Professor von Frijtag then juxtaposed this myth of tolerance with the so-called Dutch paradox -- the fact that, notwithstanding the existing culture of tolerance, the Netherlands became a country with one of the highest rates of murdered Jews during the Holocaust. In 1940, 140,000 Jews were registered in the Netherlands. Between 1940 and 1945, 101,000 Jews were deported, and only 5,200 actually survived the camps. Of those not deported, 8,500 Jews survived because of their mixed marriages to non-Jews; 7,500 Jews survived because of their successful escape abroad; and 16,500 Jews survived in hiding. At the end of World War II, approximately 35,000 Jews remained registered in the Netherlands, but more than 20,000 left the country by 1948. In 1950, only 14,000 Jews remained in the Netherlands. The Netherlands lost over 75% of its Jewish population, which seems to contradict the idea that the Dutch were tolerant of their Jewish neighbors.
After reviewing the existing scholarship on the Holocaust in the Netherlands and its focus on institutional and political histories, Professor von Frijtag argued that while recently there has been more interest in the attitudes of the Dutch people, the prevailing focus remains on the perpetrators (such as Dutch collaborators).

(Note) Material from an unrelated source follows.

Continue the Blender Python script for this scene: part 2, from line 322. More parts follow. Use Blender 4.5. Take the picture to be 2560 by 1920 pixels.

Little is written about the Jewish response to persecution. Professor von Frijtag explained that her aim is to look beyond the categories of victims, perpetrators, and bystanders, and instead to look at the relations between people and how those evolved over time, with a special emphasis on giving voice to the Jews and bringing their agency more into the picture.
Employing a microhistorical approach and centering her research on notions of identity and community, some of her research questions included: How do survivors remember and see themselves in terms of their prewar and wartime identity and community? Whom did the Jews perceive as their peers and members of their community at the time? How did these feelings and perceptions change over time? What was the effect of the Holocaust on these feelings and perceptions? Did their peers and those they considered to be members of their prewar community help them during the war?
Professor von Frijtag spent most of the lecture’s remainder on answering these questions using many specific examples from the hundreds of testimonies she watched during her residency. She emphasized that there is not one story to be told. All testimonies are exceptions. While common themes emerge in the testimonies, there is wide variation when it comes to people’s experiences and reflections. She explored some common themes in the narratives focusing on identity, community, and the relations between Jews and non-Jews. The topics she covered included the complexities of prewar identity and community; the feelings of being and belonging before the war; the turning points interviewees describe where they felt everything change (most often due to anti-Jewish measures); the breakup and separation of prewar families and communities during the wartime years; the disintegration of community, collapse of social infrastructure, and the absence of trusted helping friends; the significance of initiative, creative thinking, and self-help; and post-war feelings of sadness, bitterness, and disillusionment. For each of these topics and more, Professor von Frijtag offered accounts from specific testimonies.
Most survivor stories are stories of hiding, Professor von Frijtag pointed out, and she illuminated the dynamic, complicated, and messy aspects of hiding experiences revealed in the archive. She contrasted the accounts from testimonies with that of Anne Frank, who hid in one place, in the annex of her own building, with her family intact, helped by trusted friends, for a long period of time. That may be the prevalent view we have of hiding, especially in the Netherlands, but it is an exceptional case. Most survivors in the archive describe being separated from their families, being hid by people with a variety of motivations (from altruism to free labor to money), and being treated by their protectors in a variety of ways (ranging from generous treatment to sadistic treatment). Rather than receiving help from trusted friends, as communities disintegrated, extended networks became essential for survival and assistance. One of the survivors in the archive, Hedy Markowitz, describes moving hiding places all the time. She ultimately had 17 hiding places.
Professor von Frijtag concluded her lecture by returning one more time to the myth of tolerance. She argued that the material she heard in the testimonies suggests that the myth of tolerance does not necessarily need to be rejected, but only rethought in terms of how we define tolerance. Tolerance can mean tolerating things that happen to your neighbors. Tolerance can become indifference. If this is how we think of tolerance, the Dutch may have been very tolerant indeed.
In the end, Professor von Frijtag concluded that her microhistorical approach and the contributions of the testimonies add to the understanding of the Holocaust in the Netherlands by bringing Jewish agency back into the story. In addition, she noted, testimonies provide a much more dynamic image of the prewar and wartime periods, and they illustrate that the story of hiding and Jewish survival in the Netherlands is much more complicated than what the historical scholarship currently suggests.
The discussion period following the lecture focused on, among other topics, the question of the Dutch paradox; why the Netherlands had such high rates of killings; Professor von Frijtag’s definition of “identity” and the distinctions between citizenship and religion; her methodology in her selection of interviews; and reflections on the significance, value, and challenges of a microhistorical approach.